[begin Stored data]

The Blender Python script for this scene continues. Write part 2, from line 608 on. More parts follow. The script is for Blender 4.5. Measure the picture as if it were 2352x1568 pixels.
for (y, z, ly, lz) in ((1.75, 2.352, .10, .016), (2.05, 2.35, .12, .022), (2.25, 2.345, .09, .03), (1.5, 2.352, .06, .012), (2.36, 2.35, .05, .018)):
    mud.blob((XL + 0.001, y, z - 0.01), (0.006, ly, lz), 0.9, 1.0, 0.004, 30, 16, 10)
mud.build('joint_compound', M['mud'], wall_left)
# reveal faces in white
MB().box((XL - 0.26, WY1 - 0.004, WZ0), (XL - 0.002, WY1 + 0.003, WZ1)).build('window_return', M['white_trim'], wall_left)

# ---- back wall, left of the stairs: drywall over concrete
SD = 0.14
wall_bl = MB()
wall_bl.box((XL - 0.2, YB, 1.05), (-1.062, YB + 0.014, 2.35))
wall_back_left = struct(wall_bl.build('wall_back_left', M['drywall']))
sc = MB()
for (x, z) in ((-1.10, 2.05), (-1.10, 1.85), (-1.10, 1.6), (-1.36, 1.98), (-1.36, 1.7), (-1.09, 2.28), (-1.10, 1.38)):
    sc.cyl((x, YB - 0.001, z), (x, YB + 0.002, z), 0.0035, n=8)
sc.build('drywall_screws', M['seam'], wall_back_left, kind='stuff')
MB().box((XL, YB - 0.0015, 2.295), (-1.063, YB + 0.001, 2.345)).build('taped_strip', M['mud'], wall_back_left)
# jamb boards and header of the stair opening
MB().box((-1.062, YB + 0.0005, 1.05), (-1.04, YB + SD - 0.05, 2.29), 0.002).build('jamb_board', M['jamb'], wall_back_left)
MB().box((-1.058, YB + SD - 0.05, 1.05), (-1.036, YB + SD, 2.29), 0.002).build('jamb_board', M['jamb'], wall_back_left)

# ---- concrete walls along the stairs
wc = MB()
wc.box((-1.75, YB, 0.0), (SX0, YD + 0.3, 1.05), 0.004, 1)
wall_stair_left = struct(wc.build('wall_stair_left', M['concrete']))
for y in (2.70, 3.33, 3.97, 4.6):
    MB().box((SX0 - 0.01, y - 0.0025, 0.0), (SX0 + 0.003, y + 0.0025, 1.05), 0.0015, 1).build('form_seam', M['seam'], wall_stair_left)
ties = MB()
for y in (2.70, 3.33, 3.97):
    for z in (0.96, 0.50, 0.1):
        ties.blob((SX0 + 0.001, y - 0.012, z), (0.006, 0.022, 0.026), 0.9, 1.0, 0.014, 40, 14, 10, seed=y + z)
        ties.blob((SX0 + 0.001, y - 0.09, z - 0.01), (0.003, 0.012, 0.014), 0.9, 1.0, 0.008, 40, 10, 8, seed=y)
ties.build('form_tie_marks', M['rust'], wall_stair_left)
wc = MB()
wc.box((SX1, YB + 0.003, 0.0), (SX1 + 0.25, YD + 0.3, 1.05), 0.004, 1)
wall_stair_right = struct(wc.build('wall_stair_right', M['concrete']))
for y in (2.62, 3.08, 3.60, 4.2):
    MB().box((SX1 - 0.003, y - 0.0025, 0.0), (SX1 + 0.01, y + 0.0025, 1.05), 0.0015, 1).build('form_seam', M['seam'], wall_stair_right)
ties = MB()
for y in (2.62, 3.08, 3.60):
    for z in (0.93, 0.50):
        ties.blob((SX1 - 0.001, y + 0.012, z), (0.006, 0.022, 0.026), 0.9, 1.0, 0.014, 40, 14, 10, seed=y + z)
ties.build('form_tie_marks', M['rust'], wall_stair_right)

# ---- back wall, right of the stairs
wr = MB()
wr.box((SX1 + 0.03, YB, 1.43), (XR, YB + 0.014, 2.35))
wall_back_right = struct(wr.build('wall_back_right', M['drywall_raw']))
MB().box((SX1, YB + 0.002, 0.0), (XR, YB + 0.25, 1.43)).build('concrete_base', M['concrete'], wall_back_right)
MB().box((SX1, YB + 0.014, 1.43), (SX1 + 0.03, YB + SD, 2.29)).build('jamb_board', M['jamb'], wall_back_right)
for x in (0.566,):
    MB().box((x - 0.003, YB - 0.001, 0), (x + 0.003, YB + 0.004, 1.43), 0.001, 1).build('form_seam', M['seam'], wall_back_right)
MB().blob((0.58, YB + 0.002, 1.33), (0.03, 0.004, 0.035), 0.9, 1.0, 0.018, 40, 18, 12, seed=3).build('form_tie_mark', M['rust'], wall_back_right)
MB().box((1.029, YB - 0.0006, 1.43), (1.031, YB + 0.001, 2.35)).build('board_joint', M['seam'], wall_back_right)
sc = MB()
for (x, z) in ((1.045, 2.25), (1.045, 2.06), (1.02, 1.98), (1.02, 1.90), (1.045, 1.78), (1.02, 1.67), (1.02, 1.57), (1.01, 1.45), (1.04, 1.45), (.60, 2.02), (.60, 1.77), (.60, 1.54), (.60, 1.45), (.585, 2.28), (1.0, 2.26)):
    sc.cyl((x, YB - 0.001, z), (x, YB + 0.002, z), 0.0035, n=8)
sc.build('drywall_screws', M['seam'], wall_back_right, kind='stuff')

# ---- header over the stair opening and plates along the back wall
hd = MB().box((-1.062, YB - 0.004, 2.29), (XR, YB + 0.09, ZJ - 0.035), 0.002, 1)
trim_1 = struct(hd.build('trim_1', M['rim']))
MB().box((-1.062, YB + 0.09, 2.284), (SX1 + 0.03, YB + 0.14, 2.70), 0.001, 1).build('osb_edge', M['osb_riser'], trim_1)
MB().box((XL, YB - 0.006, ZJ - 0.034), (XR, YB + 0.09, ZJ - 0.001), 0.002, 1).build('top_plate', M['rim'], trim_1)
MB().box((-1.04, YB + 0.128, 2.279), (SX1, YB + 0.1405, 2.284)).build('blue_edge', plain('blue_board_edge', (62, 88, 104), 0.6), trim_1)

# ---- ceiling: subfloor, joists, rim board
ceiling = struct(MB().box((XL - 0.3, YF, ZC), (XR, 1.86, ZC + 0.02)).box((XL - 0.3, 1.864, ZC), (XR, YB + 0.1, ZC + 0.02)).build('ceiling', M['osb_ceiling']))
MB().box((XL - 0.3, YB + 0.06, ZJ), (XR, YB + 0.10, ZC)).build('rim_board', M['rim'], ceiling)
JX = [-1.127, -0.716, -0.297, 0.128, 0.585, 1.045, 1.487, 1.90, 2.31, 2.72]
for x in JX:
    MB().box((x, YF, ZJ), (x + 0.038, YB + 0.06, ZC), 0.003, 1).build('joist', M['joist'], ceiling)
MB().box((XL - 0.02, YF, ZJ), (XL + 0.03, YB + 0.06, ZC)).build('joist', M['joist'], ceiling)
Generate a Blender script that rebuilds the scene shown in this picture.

[end Stored data]

| To do |
Copy the lines from the start of the data verbatim, stopping after the line containing "MB().box((XL - 0.26, WY1".

| Solved exercise |
The Blender Python script for this scene continues. Write part 2, from line 608 on. More parts follow. The script is for Blender 4.5. Measure the picture as if it were 2352x1568 pixels.
for (y, z, ly, lz) in ((1.75, 2.352, .10, .016), (2.05, 2.35, .12, .022), (2.25, 2.345, .09, .03), (1.5, 2.352, .06, .012), (2.36, 2.35, .05, .018)):
    mud.blob((XL + 0.001, y, z - 0.01), (0.006, ly, lz), 0.9, 1.0, 0.004, 30, 16, 10)
mud.build('joint_compound', M['mud'], wall_left)
# reveal faces in white
MB().box((XL - 0.26, WY1 - 0.004, WZ0), (XL - 0.002, WY1 + 0.003, WZ1)).build('window_return', M['white_trim'], wall_left)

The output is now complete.